L'élection présidentielle sénégalaise parle aux Africains. L'histoire électorale récente du continent aussi. «Il est extrêmement rare de voir un président sortant qui s'est fait battre dans une élection à un tour qu'il a lui-même organisée en tant qu'incarnation de l'imperium et du dominium au moment électoral». D'accord. Cependant, «le mode de scrutin n'est qu'un moyen, un outil. La volonté d'élire ou, plus exactement de choisir, appartient au peuple souverain quelque soit le mode de scrutin», affirme le Dr Loth Pierre Diwouta, politologue et enseignant à l'Ecole supérieure des sciences et techniques de l'information et de la communication de Yaoundé. Pas très loin de ce que soutient M. Valère Bertrand Bessala, un autre chercheur en sciences sociales dans une radio de proximité de la capitale: «Ce n'est pas l'élection à deux tours qui apportera la prospérité et la démocratie au Cameroun».

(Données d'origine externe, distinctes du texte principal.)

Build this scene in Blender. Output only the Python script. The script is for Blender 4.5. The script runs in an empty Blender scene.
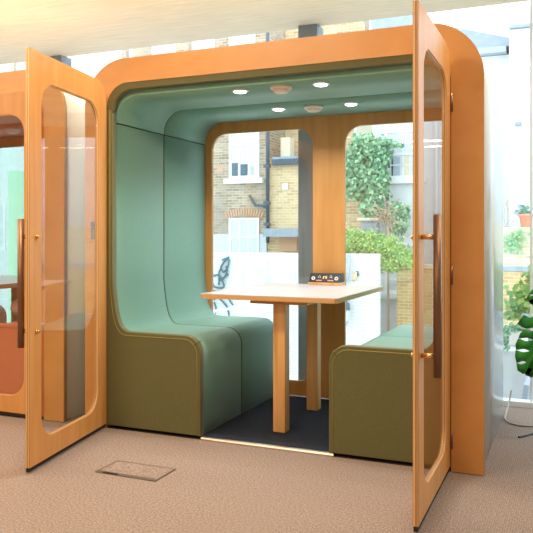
import bpy, bmesh, math, random
from mathutils import Vector, Matrix
PI = math.pi
C = bpy.context.scene.collection
rnd = random.Random(7)

# ------------------------------------------------------------------ materials
def newmat(name):
    m = bpy.data.materials.new(name); m.use_nodes = True
    nt = m.node_tree
    return m, nt, nt.nodes, nt.links, nt.nodes['Principled BSDF']

def plain(name, col, rough=0.5, metal=0.0, spec=0.5, bump=0.0, bscale=200, coat=0.0, var=0.0, vscale=6):
    m, nt, N, L, b = newmat(name)
    b.inputs['Base Color'].default_value = (*col, 1)
    b.inputs['Roughness'].default_value = rough
    b.inputs['Metallic'].default_value = metal
    b.inputs['Specular IOR Level'].default_value = spec
    b.inputs['Coat Weight'].default_value = coat
    tc = N.new('ShaderNodeTexCoord')
    if bump:
        n = N.new('ShaderNodeTexNoise'); n.inputs['Scale'].default_value = bscale; n.inputs['Detail'].default_value = 3
        L.new(tc.outputs['Object'], n.inputs['Vector'])
        bp = N.new('ShaderNodeBump'); bp.inputs['Strength'].default_value = bump; bp.inputs['Distance'].default_value = 0.002
        L.new(n.outputs['Fac'], bp.inputs['Height']); L.new(bp.outputs['Normal'], b.inputs['Normal'])
    if var:
        n2 = N.new('ShaderNodeTexNoise'); n2.inputs['Scale'].default_value = vscale; n2.inputs['Detail'].default_value = 6
        L.new(tc.outputs['Object'], n2.inputs['Vector'])
        cr = N.new('ShaderNodeValToRGB')
        cr.color_ramp.elements[0].position = 0.3; cr.color_ramp.elements[1].position = 0.7
        cr.color_ramp.elements[0].color = (*[c*(1-var) for c in col], 1)
        cr.color_ramp.elements[1].color = (*[min(1, c*(1+var)) for c in col], 1)
        L.new(n2.outputs['Fac'], cr.inputs['Fac']); L.new(cr.outputs['Color'], b.inputs['Base Color'])
    return m

def fabric(name, col, scale=260, var=0.10):
    m, nt, N, L, b = newmat(name)
    b.inputs['Roughness'].default_value = 0.6
    b.inputs['Specular IOR Level'].default_value = 0.4
    b.inputs['Sheen Weight'].default_value = 0.25
    b.inputs['Sheen Roughness'].default_value = 0.5
    tc = N.new('ShaderNodeTexCoord')
    n = N.new('ShaderNodeTexNoise'); n.inputs['Scale'].default_value = scale; n.inputs['Detail'].default_value = 2
    L.new(tc.outputs['Object'], n.inputs['Vector'])
    cr = N.new('ShaderNodeValToRGB')
    cr.color_ramp.elements[0].position = 0.35; cr.color_ramp.elements[1].position = 0.65
    cr.color_ramp.elements[0].color = (*[c*(1-var) for c in col], 1)
    cr.color_ramp.elements[1].color = (*[c*(1+var) for c in col], 1)
    L.new(n.outputs['Fac'], cr.inputs['Fac']); L.new(cr.outputs['Color'], b.inputs['Base Color'])
    bp = N.new('ShaderNodeBump'); bp.inputs['Strength'].default_value = 0.35; bp.inputs['Distance'].default_value = 0.0015
    L.new(n.outputs['Fac'], bp.inputs['Height']); L.new(bp.outputs['Normal'], b.inputs['Normal'])
    return m

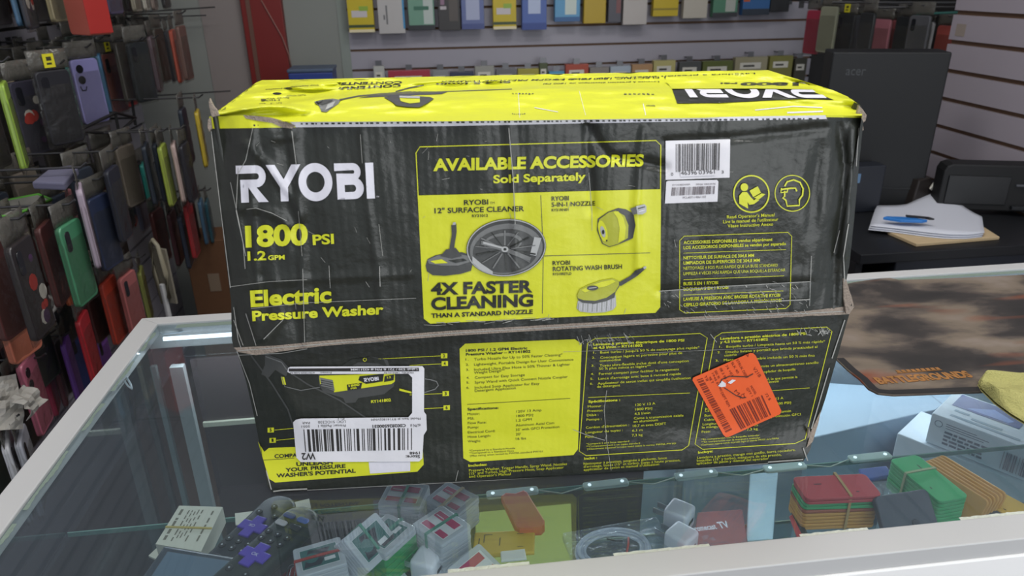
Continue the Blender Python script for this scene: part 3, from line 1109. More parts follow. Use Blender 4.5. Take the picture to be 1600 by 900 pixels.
T('PSI', (548, 608.5), (557, 607.4), 2.6, YEL, 4, 0.03)
tray.poly([(601, 588), (616, 585), (615, 594), (600, 597)], BLK, 3)
T('1.2', (605, 591.5), (611, 590.7), 3, YEL, 4, 0.03)
T('RY141802', (580, 630), (611, 627), 4.6, YEL, 2, 0.03)
tray.poly([(624, 607), (643, 612), (643, 615), (624, 610.5)], YEL, 2)
tray.line([(642, 613), (664, 613), (680, 608), (685, 602), (682, 596), (672, 593), (664, 592)], 1.6, G2, 2)
# trigger gun and lance
tray.poly([(414, 555), (418, 553.5), (440, 562), (452, 575), (447, 588), (430, 578), (420, 590), (408, 585), (414, 570)], G1, 1)
tray.line([(415, 557), (440, 566), (448, 578)], 1.6, G2, 2)
tray.line([(438, 572), (480, 600), (530, 625), (575, 655)], 2.4, G1, 1)
tray.line([(390, 552), (425, 600), (450, 640), (460, 670)], 2.4, G1, 1)
tray.line([(440, 588), (445, 604), (470, 610), (500, 605)], 1.2, G2, 2)
tray.poly([(439, 589), (444, 589), (447, 601), (442, 601)], YEL, 2)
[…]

L'élection à deux tours aurait pu traduire la modernisation du système électoral, comme le soutiennent M. Hilaire Kamga de l'Offre Orange et certains leaders d'opinion jetant aux orties l'argument selon lequel les «petits» partis n'ont pas leur mot à dire à cette étape de la constatation du peuple. «Ce peuple que l'on sait s'approprier si souvent, au risque de le confisquer et de paralyser ses aspirations légitimes et profondes, réclame à hue et à dia un scrutin à deux tours. Il semblerait qu'une occasion idoine de se réconcilier avec lui soit encore passée», s'indigne M. Richard Makon. Pour le jeune universitaire, le texte de loi sur le code électoral qui vient d'être voté par la représentation nationale, «s'inscrit dans le sillon de l'éphémère. On peut déjà prédire qu'il survivra difficilement à son géniteur».

Pas du tout l'avis de ce diplomate africain à Yaoundé pour qui, «Il faut plutôt regarder l'après Biya. Le parti au pouvoir ne voudrait perdre aucune élection même après le départ du président Camerounais qui, avec son parti le Rdpc, joue la montre en évitant de modifier la constitution pour faire adopter une disposition sur l'élection présidentielle à deux tours».